Pak Husin memiliki satu kesenangan unik yaitu bila sedang punya duit, dia akan pergi ke warteg memesan makan dengan lauk sambal ikan tongkol dan emping mlinjo. “Saya suka sekali makanan ini. Rasanya nikmat sekali, karena cocok dengan selera makan saya.”

Mengenai pekerjaannya sebagai marbot sekarang, Pak Husin bercerita bahwa fikirannya menjadi lebih tenang. “Mungkin karena tidak pernah pernah meninggalkan sholat seperti waktu-waktu lalu.”

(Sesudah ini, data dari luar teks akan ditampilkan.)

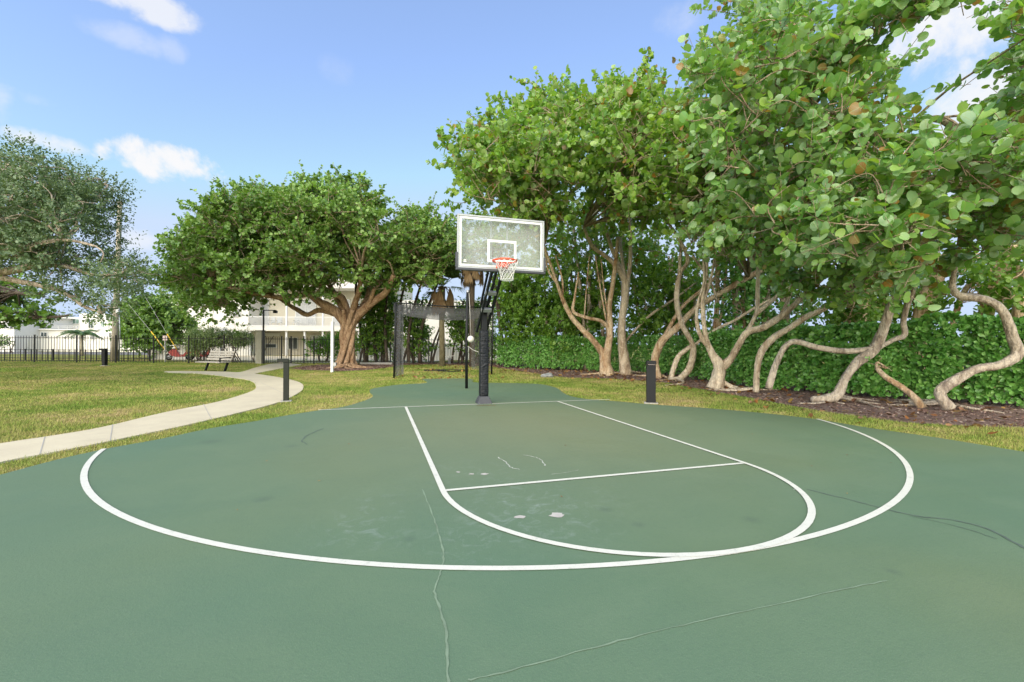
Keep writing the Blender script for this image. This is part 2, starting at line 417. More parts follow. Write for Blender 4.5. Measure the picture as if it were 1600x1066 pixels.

Pak Husin mengaku sangat menyukai pekerjaannya sekarang walaupun dia digaji seadanya, yaitu sebesar Rp. 250.000 per bulan ditambah insentif Rp.20.000 setiap selesai mengumpulkan infaq bulanan warga.

“Saya hanya punya satu keinginan, yaitu mengantar anak saya yang paling kecil menyelesaikan sekolahnya. Setelah itu, saya akan merasa tenang dan saya fikir saya masih perlu meningkatkan ibadah saya sebagai persiapan bila suatu saat dipanggil yang Maha Kuasa.”